- **EXERCISE GOAL**
Transcribe all of the data exactly. Omit the pictures.

- **COLLECTED MATERIAL**

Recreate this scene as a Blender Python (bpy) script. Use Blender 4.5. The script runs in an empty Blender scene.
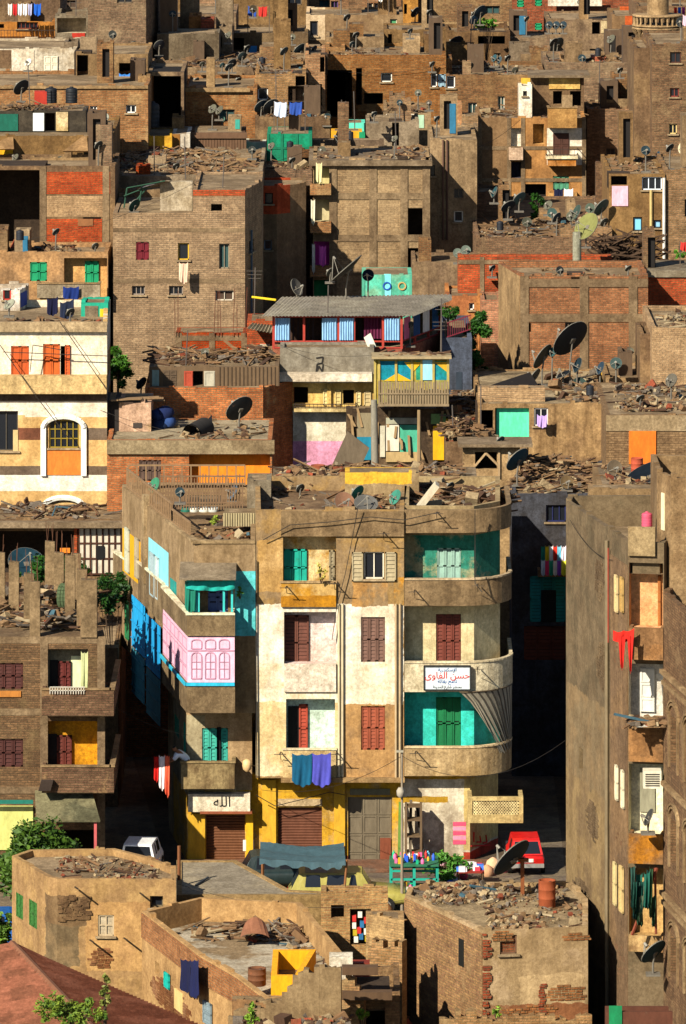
import bpy, math, random
from mathutils import Vector, Matrix
random.seed(7)
F=5940.0; CH=47.0; HY=-404.0; CX=343.0
SC=bpy.context.scene; COL=SC.collection
CAMP=Vector((0,0,CH))
def W(px,py,Y): return Vector(((px-CX)*Y/F, Y, CH-(py-HY)*Y/F))
def XW(px,Y): return (px-CX)*Y/F
def ZW(py,Y): return CH-(py-HY)*Y/F
def YZ(py,Z): return F*(CH-Z)/(py-HY)
def lin(h,k=1.0):
    h=h.lstrip('#'); r=[]
    for i in (0,2,4):
        c=int(h[i:i+2],16)/255
        c=c/12.92 if c<=.04045 else ((c+.055)/1.055)**2.4
        r.append(min(.82,c*k))
    mx,mn=max(r),min(r)
    if r[0]>=r[1]>=r[2] and mx>0 and .35<(mx-mn)/mx<.93 and r[1]>.42*r[0]:   # mud, plaster and brick tones: slightly greyer
        g=.3*r[0]+.59*r[1]+.11*r[2]; r=[g+(c-g)*.86 for c in r]
    return (r[0],r[1],r[2],1)
# ---------------------------------------------------------------- materials
MC={}
def newmat(name):
    m=bpy.data.materials.new(name); m.use_nodes=True
    nt=m.node_tree; b=nt.nodes['Principled BSDF']; b.inputs['Roughness'].default_value=.9
    b.inputs['Specular IOR Level'].default_value=.25
    return m,nt,b
def N(nt,t,**kw):
    n=nt.nodes.new(t)
    for k,v in kw.items():
        if k in n.inputs.keys(): n.inputs[k].default_value=v
        else: setattr(n,k,v)
    return n
def noise(nt,vec,scale,detail=4,rough=.6,sc=(1,1,1),off=0):
    mp=N(nt,'ShaderNodeMapping'); mp.inputs['Scale'].default_value=sc; mp.inputs['Location'].default_value=(off,off*.7,off*.3)
    nt.links.new(vec,mp.inputs['Vector'])
    n=N(nt,'ShaderNodeTexNoise'); n.inputs['Scale'].default_value=scale; n.inputs['Detail'].default_value=detail; n.inputs['Roughness'].default_value=rough
    nt.links.new(mp.outputs[0],n.inputs['Vector']); return n.outputs['Fac']
def ramp(nt,fac,a,b,ca=(0,0,0,1),cb=(1,1,1,1)):
    r=N(nt,'ShaderNodeValToRGB'); e=r.color_ramp.elements
    e[0].position=a; e[0].color=ca; e[1].position=b; e[1].color=cb
    nt.links.new(fac,r.inputs[0]); return r.outputs[0]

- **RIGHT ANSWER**
Recreate this scene as a Blender Python (bpy) script. Use Blender 4.5. The script runs in an empty Blender scene.
import bpy, math, random
from mathutils import Vector, Matrix
random.seed(7)
F=5940.0; CH=47.0; HY=-404.0; CX=343.0
SC=bpy.context.scene; COL=SC.collection
CAMP=Vector((0,0,CH))
def W(px,py,Y): return Vector(((px-CX)*Y/F, Y, CH-(py-HY)*Y/F))
def XW(px,Y): return (px-CX)*Y/F
def ZW(py,Y): return CH-(py-HY)*Y/F
def YZ(py,Z): return F*(CH-Z)/(py-HY)
def lin(h,k=1.0):
    h=h.lstrip('#'); r=[]
    for i in (0,2,4):
        c=int(h[i:i+2],16)/255
        c=c/12.92 if c<=.04045 else ((c+.055)/1.055)**2.4
        r.append(min(.82,c*k))
    mx,mn=max(r),min(r)
    if r[0]>=r[1]>=r[2] and mx>0 and .35<(mx-mn)/mx<.93 and r[1]>.42*r[0]:   # mud, plaster and brick tones: slightly greyer
        g=.3*r[0]+.59*r[1]+.11*r[2]; r=[g+(c-g)*.86 for c in r]
    return (r[0],r[1],r[2],1)
# ---------------------------------------------------------------- materials
MC={}
def newmat(name):
    m=bpy.data.materials.new(name); m.use_nodes=True
    nt=m.node_tree; b=nt.nodes['Principled BSDF']; b.inputs['Roughness'].default_value=.9
    b.inputs['Specular IOR Level'].default_value=.25
    return m,nt,b
def N(nt,t,**kw):
    n=nt.nodes.new(t)
    for k,v in kw.items():
        if k in n.inputs.keys(): n.inputs[k].default_value=v
        else: setattr(n,k,v)
    return n
def noise(nt,vec,scale,detail=4,rough=.6,sc=(1,1,1),off=0):
    mp=N(nt,'ShaderNodeMapping'); mp.inputs['Scale'].default_value=sc; mp.inputs['Location'].default_value=(off,off*.7,off*.3)
    nt.links.new(vec,mp.inputs['Vector'])
    n=N(nt,'ShaderNodeTexNoise'); n.inputs['Scale'].default_value=scale; n.inputs['Detail'].default_value=detail; n.inputs['Roughness'].default_value=rough
    nt.links.new(mp.outputs[0],n.inputs['Vector']); return n.outputs['Fac']
def ramp(nt,fac,a,b,ca=(0,0,0,1),cb=(1,1,1,1)):
    r=N(nt,'ShaderNodeValToRGB'); e=r.color_ramp.elements
    e[0].position=a; e[0].color=ca; e[1].position=b; e[1].color=cb
    nt.links.new(fac,r.inputs[0]); return r.outputs[0]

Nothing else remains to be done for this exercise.